During the Volcker-led squeeze, G. William Miller, Jimmy Carter’s Secretary of the Treasury and Charles Schultze, chairman of the Council of Economic advisers, worried that the Fed’s actions could spike unemployment, deepen the recession, and sink the Democratic president’s reelection chances. They questioned aspects of Volcker’s plan. Despite criticism from these leaders and others, President Carter generally supported Volcker in public statements.

Admirers of Ronald Reagan boast that his economic policies brought victory in America’s long battle with stagflation. Economic progress returned in the 1980s, they note. It was “Morning Again in America.” Reagan succeeded where Jimmy Carter failed. This dramatic contrast is far too simple. Reagan’s leadership played a role in the recovery, but the Republican president was lucky, too. He reaped the benefits of Jimmy Carter’s decision to appoint Paul Volcker.

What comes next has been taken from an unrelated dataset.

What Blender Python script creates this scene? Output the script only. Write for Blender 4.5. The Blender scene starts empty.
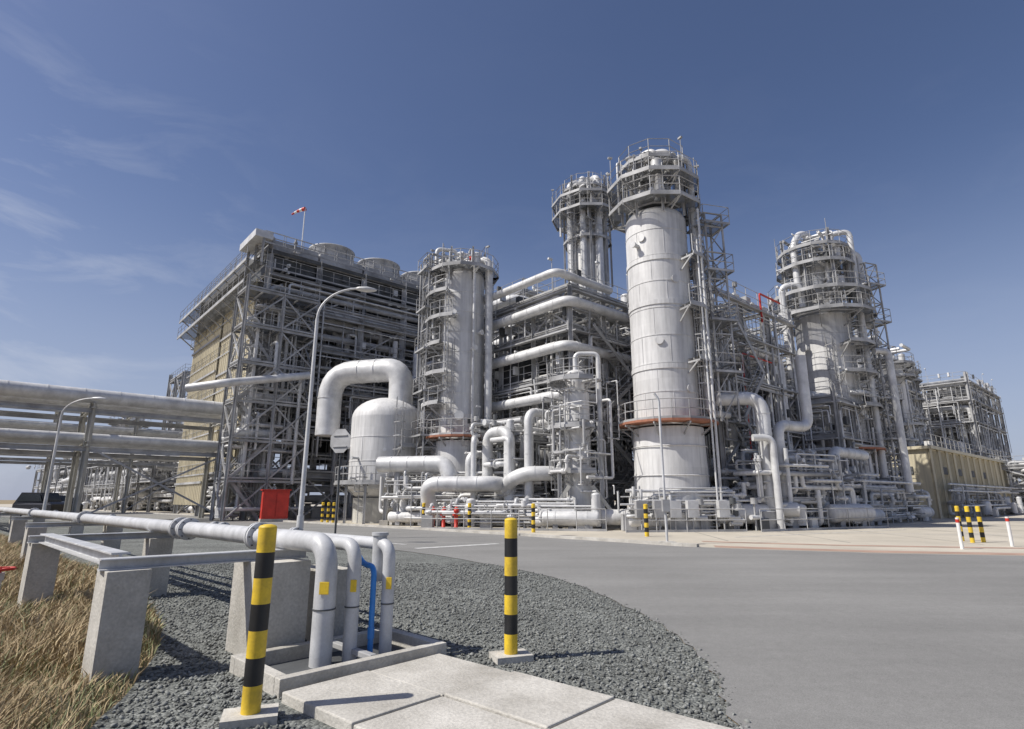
import bpy, math, random
import numpy as np
from mathutils import Vector
random.seed(7)
rng=np.random.default_rng(7)
R=random
sc=bpy.context.scene
sc.view_settings.view_transform='Standard'
try: sc.view_settings.look='None'
except Exception: pass
sc.view_settings.exposure=0

# ------------------------------------------------------------ materials
def nodes(name):
    m=bpy.data.materials.new(name); m.use_nodes=True
    nt=m.node_tree; b=nt.nodes['Principled BSDF']
    return m,nt,b
def mat(name,col,rough=.6,metal=0,var=.15,scale=1.5,stretch=(1,1,1),bump=0,bscale=30,fine=0,dirt=None,band=0,grate=0,streak=0):
    m,nt,b=nodes(name); N=nt.nodes; Lk=nt.links
    tc=N.new('ShaderNodeTexCoord'); mp=N.new('ShaderNodeMapping'); mp.inputs['Scale'].default_value=stretch
    Lk.new(tc.outputs['Object'],mp.inputs['Vector'])
    n=N.new('ShaderNodeTexNoise'); n.inputs['Scale'].default_value=scale; n.inputs['Detail'].default_value=6; n.inputs['Roughness'].default_value=.65
    Lk.new(mp.outputs['Vector'],n.inputs['Vector'])
    cr=N.new('ShaderNodeValToRGB')
    cr.color_ramp.elements[0].position=.3; cr.color_ramp.elements[1].position=.7
    d=dirt or tuple(c*(1-var*1.6) for c in col)
    l=tuple(min(1,c*(1+var)) for c in col)
    cr.color_ramp.elements[0].color=(*d,1); cr.color_ramp.elements[1].color=(*l,1)
    Lk.new(n.outputs['Fac'],cr.inputs['Fac'])
    out=cr.outputs['Color']
    def scaleby(out,fac):
        mx=N.new('ShaderNodeVectorMath'); mx.operation='SCALE'
        Lk.new(out,mx.inputs[0]); Lk.new(fac,mx.inputs['Scale']); return mx.outputs[0]
    def rng_(src,a,b_,lo,hi):
        mr=N.new('ShaderNodeMapRange'); mr.inputs[1].default_value=a; mr.inputs[2].default_value=b_; mr.inputs[3].default_value=lo; mr.inputs[4].default_value=hi
        Lk.new(src,mr.inputs[0]); return mr.outputs[0]
    if fine:
        n2=N.new('ShaderNodeTexNoise'); n2.inputs['Scale'].default_value=bscale; n2.inputs['Detail'].default_value=3
        Lk.new(tc.outputs['Object'],n2.inputs['Vector'])
        out=scaleby(out,rng_(n2.outputs['Fac'],.3,.7,1-fine,1+fine))
    if streak:
        mp2=N.new('ShaderNodeMapping'); mp2.inputs['Scale'].default_value=(5,5,.25); Lk.new(tc.outputs['Object'],mp2.inputs['Vector'])
        n4=N.new('ShaderNodeTexNoise'); n4.inputs['Scale'].default_value=1.3; n4.inputs['Detail'].default_value=5; Lk.new(mp2.outputs[0],n4.inputs['Vector'])
        out=scaleby(out,rng_(n4.outputs['Fac'],.35,.55,1-streak,1))
    if band:
        sv_=N.new('ShaderNodeSeparateXYZ'); Lk.new(tc.outputs['Object'],sv_.inputs[0])
        mt=N.new('ShaderNodeMath'); mt.operation='SNAP'; mt.inputs[1].default_value=1.55; Lk.new(sv_.outputs['Z'],mt.inputs[0])
        ms_=N.new('ShaderNodeMath'); ms_.operation='SNAP'; ms_.inputs[1].default_value=1.3; Lk.new(sv_.outputs['X'],ms_.inputs[0])
        cb_=N.new('ShaderNodeCombineXYZ'); Lk.new(mt.outputs[0],cb_.inputs[2]); Lk.new(ms_.outputs[0],cb_.inputs[0])
        wn=N.new('ShaderNodeTexWhiteNoise'); Lk.new(cb_.outputs[0],wn.inputs['Vector'])
        out=scaleby(out,rng_(wn.outputs['Value'],0,1,1-band,1+band))
    Lk.new(out,b.inputs['Base Color'])
    b.inputs['Roughness'].default_value=rough; b.inputs['Metallic'].default_value=metal
    if bump:
        n3=N.new('ShaderNodeTexNoise'); n3.inputs['Scale'].default_value=bscale; n3.inputs['Detail'].default_value=4
        Lk.new(tc.outputs['Object'],n3.inputs['Vector'])
        bp=N.new('ShaderNodeBump'); bp.inputs['Strength'].default_value=bump; bp.inputs['Distance'].default_value=.02
        Lk.new(n3.outputs['Fac'],bp.inputs['Height']); Lk.new(bp.outputs['Normal'],b.inputs['Normal'])
    if grate:
        tr=N.new('ShaderNodeBsdfTransparent'); mx=N.new('ShaderNodeMixShader'); mx.inputs[0].default_value=grate
        Lk.new(b.outputs[0],mx.inputs[1]); Lk.new(tr.outputs[0],mx.inputs[2]); Lk.new(mx.outputs[0],N['Material Output'].inputs['Surface'])
    return m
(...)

Reagan was lucky in another respect. The expansion of global oil production in the Eighties loosened OPEC’s stranglehold on the U.S. and global economies. Some of the major producing countries, including the biggest, Saudi Arabia, released more oil into the international market. New wells in the North Sea, Mexico, Alaska, and other regions added to global supplies. By 1986 oil prices were only a fraction of the elevated levels they had reached late in Jimmy Carter’s administration. As energy costs declined, corporations paid less to manufacture and transport goods than had been the case in the late 1970s. American workers no longer had to surrender large portions of their earnings to fill their cars with gasoline or heat their homes. After energy costs plummeted, the U.S. economy turned healthy.

When journalists assess Jimmy Carter’s place in history, they should recognize that Carter’s policies were not the principal cause of difficult economic times in the Seventies. No leader could easily or quickly overcome the challenges. At least Carter tried to deal with the crisis, most notably when he named Paul Volcker as Fed chairman. That decision contributed to Carter’s loss and America’s gain.